═════ Rows ═════

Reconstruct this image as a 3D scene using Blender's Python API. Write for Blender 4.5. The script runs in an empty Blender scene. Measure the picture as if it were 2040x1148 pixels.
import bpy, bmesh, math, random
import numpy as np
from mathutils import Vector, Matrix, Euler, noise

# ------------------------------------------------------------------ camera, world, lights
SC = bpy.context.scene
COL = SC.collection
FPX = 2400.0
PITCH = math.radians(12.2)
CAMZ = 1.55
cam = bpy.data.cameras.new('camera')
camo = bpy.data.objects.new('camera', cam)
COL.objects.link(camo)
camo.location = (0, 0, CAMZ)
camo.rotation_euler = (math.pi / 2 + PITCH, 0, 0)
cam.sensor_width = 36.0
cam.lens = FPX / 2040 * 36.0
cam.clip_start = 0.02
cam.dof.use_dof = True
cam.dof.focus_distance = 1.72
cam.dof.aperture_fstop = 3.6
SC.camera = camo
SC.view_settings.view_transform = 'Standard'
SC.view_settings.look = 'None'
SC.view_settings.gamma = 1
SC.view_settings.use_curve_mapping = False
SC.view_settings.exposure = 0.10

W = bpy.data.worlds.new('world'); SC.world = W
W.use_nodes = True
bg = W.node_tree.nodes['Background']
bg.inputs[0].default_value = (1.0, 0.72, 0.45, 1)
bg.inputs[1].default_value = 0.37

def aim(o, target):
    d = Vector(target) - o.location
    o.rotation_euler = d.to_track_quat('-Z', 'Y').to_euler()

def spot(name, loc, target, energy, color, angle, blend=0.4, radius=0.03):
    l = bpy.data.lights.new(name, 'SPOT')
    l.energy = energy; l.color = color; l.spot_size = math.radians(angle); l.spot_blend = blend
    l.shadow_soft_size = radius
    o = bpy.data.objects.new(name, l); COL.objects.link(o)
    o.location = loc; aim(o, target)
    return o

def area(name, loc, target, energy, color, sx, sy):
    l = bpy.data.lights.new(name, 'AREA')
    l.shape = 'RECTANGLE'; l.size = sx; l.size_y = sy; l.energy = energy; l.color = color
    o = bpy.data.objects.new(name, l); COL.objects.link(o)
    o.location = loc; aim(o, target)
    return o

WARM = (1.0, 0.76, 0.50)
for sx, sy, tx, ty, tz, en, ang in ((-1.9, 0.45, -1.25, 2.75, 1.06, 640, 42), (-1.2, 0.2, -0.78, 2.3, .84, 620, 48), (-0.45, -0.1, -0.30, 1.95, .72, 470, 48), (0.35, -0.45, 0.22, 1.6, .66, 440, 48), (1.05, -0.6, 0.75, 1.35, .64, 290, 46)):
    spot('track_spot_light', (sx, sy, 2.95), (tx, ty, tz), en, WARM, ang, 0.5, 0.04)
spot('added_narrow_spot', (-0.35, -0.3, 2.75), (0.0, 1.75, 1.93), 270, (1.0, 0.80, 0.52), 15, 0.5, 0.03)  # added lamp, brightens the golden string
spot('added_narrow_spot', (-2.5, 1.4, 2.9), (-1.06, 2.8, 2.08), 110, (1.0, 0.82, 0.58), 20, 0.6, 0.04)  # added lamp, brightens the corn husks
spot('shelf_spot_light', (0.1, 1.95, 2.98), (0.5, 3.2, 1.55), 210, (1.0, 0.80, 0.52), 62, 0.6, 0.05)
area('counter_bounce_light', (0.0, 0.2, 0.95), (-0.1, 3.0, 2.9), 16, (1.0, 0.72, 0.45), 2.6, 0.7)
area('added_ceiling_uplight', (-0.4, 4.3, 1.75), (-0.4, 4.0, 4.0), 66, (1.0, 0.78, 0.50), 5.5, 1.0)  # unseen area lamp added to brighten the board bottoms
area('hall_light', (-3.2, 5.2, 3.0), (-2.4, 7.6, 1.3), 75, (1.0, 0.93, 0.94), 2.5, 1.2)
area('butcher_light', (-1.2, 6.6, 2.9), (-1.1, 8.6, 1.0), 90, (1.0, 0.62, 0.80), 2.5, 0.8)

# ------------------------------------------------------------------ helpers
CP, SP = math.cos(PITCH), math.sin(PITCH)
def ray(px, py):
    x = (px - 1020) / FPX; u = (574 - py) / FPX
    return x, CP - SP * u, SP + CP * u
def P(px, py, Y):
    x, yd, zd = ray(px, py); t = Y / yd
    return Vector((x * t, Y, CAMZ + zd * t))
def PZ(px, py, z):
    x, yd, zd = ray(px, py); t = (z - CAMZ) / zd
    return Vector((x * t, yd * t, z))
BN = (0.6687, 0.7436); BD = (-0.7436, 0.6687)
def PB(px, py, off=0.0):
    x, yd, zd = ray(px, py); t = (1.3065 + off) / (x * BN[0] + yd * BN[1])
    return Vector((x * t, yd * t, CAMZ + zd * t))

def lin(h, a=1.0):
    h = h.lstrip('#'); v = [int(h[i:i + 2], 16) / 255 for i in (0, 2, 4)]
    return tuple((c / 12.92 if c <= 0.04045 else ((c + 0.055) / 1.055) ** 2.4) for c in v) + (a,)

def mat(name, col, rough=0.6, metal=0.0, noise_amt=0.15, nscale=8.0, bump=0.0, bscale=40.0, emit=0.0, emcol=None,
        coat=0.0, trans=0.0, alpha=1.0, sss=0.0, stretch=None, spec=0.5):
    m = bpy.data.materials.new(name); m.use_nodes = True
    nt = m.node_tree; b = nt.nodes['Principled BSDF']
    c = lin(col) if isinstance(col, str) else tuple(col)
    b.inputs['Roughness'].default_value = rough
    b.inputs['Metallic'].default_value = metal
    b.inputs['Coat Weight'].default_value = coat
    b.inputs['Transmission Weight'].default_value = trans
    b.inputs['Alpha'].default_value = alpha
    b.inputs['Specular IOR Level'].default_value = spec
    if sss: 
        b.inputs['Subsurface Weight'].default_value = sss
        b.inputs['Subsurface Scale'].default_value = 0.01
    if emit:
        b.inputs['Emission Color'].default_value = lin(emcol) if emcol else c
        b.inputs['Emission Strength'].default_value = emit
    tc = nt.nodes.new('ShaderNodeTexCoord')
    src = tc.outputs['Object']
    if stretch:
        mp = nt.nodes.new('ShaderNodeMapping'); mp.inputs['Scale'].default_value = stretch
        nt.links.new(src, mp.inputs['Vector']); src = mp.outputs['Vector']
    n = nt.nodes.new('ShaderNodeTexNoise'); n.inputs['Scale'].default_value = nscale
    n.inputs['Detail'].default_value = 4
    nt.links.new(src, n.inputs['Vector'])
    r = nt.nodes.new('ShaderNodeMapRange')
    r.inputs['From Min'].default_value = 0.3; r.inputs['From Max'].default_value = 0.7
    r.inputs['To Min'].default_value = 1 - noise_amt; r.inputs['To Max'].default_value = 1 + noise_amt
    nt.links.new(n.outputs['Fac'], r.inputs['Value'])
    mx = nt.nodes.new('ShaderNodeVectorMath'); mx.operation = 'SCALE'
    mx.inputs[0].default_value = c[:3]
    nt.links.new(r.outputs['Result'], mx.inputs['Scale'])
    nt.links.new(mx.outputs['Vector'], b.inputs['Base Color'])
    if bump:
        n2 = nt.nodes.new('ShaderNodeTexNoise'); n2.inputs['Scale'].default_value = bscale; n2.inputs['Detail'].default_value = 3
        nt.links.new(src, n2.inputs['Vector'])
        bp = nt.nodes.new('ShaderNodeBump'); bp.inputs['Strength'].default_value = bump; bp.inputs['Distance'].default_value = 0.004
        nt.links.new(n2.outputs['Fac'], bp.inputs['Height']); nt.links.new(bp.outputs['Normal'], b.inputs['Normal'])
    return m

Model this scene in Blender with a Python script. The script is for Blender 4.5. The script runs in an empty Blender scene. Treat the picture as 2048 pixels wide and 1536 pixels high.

═════

__What to do__. Retype exactly the lines from the start of the entries through the one with "bg.inputs[1].default_value = 0.37"; include both ends.

__Solution for this exercise__.
Reconstruct this image as a 3D scene using Blender's Python API. Write for Blender 4.5. The script runs in an empty Blender scene. Measure the picture as if it were 2040x1148 pixels.
import bpy, bmesh, math, random
import numpy as np
from mathutils import Vector, Matrix, Euler, noise

# ------------------------------------------------------------------ camera, world, lights
SC = bpy.context.scene
COL = SC.collection
FPX = 2400.0
PITCH = math.radians(12.2)
CAMZ = 1.55
cam = bpy.data.cameras.new('camera')
camo = bpy.data.objects.new('camera', cam)
COL.objects.link(camo)
camo.location = (0, 0, CAMZ)
camo.rotation_euler = (math.pi / 2 + PITCH, 0, 0)
cam.sensor_width = 36.0
cam.lens = FPX / 2040 * 36.0
cam.clip_start = 0.02
cam.dof.use_dof = True
cam.dof.focus_distance = 1.72
cam.dof.aperture_fstop = 3.6
SC.camera = camo
SC.view_settings.view_transform = 'Standard'
SC.view_settings.look = 'None'
SC.view_settings.gamma = 1
SC.view_settings.use_curve_mapping = False
SC.view_settings.exposure = 0.10

W = bpy.data.worlds.new('world'); SC.world = W
W.use_nodes = True
bg = W.node_tree.nodes['Background']
bg.inputs[0].default_value = (1.0, 0.72, 0.45, 1)
bg.inputs[1].default_value = 0.37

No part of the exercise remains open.